Instructions for the task ->
Write out the listing in full, matching it word for word.

— START OF Source material —

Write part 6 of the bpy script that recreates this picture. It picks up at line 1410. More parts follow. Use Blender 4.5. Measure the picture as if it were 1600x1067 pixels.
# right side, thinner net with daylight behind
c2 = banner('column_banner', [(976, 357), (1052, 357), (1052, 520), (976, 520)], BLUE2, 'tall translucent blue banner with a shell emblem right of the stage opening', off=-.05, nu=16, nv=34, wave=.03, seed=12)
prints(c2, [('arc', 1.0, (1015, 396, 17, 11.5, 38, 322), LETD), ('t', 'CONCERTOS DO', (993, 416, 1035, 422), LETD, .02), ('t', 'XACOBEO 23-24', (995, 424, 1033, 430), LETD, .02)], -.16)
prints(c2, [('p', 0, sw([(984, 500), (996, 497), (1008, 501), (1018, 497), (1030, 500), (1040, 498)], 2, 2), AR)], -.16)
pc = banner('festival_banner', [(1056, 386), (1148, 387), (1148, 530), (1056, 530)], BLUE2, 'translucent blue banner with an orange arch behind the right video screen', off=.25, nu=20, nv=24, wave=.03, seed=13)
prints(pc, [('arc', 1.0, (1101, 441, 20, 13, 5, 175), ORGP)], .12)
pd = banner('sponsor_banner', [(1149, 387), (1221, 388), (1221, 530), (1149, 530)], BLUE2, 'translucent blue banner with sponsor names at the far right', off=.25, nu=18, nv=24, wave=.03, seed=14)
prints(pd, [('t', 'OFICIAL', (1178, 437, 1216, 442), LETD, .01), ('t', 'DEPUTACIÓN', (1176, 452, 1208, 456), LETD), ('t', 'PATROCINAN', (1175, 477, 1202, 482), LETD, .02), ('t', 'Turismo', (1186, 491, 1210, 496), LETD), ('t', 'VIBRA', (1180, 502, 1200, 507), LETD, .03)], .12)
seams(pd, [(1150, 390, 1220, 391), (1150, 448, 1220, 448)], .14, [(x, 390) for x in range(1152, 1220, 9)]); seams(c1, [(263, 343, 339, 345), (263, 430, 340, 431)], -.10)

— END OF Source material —

Correct output ->
Write part 6 of the bpy script that recreates this picture. It picks up at line 1410. More parts follow. Use Blender 4.5. Measure the picture as if it were 1600x1067 pixels.
# right side, thinner net with daylight behind
c2 = banner('column_banner', [(976, 357), (1052, 357), (1052, 520), (976, 520)], BLUE2, 'tall translucent blue banner with a shell emblem right of the stage opening', off=-.05, nu=16, nv=34, wave=.03, seed=12)
prints(c2, [('arc', 1.0, (1015, 396, 17, 11.5, 38, 322), LETD), ('t', 'CONCERTOS DO', (993, 416, 1035, 422), LETD, .02), ('t', 'XACOBEO 23-24', (995, 424, 1033, 430), LETD, .02)], -.16)
prints(c2, [('p', 0, sw([(984, 500), (996, 497), (1008, 501), (1018, 497), (1030, 500), (1040, 498)], 2, 2), AR)], -.16)
pc = banner('festival_banner', [(1056, 386), (1148, 387), (1148, 530), (1056, 530)], BLUE2, 'translucent blue banner with an orange arch behind the right video screen', off=.25, nu=20, nv=24, wave=.03, seed=13)
prints(pc, [('arc', 1.0, (1101, 441, 20, 13, 5, 175), ORGP)], .12)
pd = banner('sponsor_banner', [(1149, 387), (1221, 388), (1221, 530), (1149, 530)], BLUE2, 'translucent blue banner with sponsor names at the far right', off=.25, nu=18, nv=24, wave=.03, seed=14)
prints(pd, [('t', 'OFICIAL', (1178, 437, 1216, 442), LETD, .01), ('t', 'DEPUTACIÓN', (1176, 452, 1208, 456), LETD), ('t', 'PATROCINAN', (1175, 477, 1202, 482), LETD, .02), ('t', 'Turismo', (1186, 491, 1210, 496), LETD), ('t', 'VIBRA', (1180, 502, 1200, 507), LETD, .03)], .12)
seams(pd, [(1150, 390, 1220, 391), (1150, 448, 1220, 448)], .14, [(x, 390) for x in range(1152, 1220, 9)]); seams(c1, [(263, 343, 339, 345), (263, 430, 340, 431)], -.10)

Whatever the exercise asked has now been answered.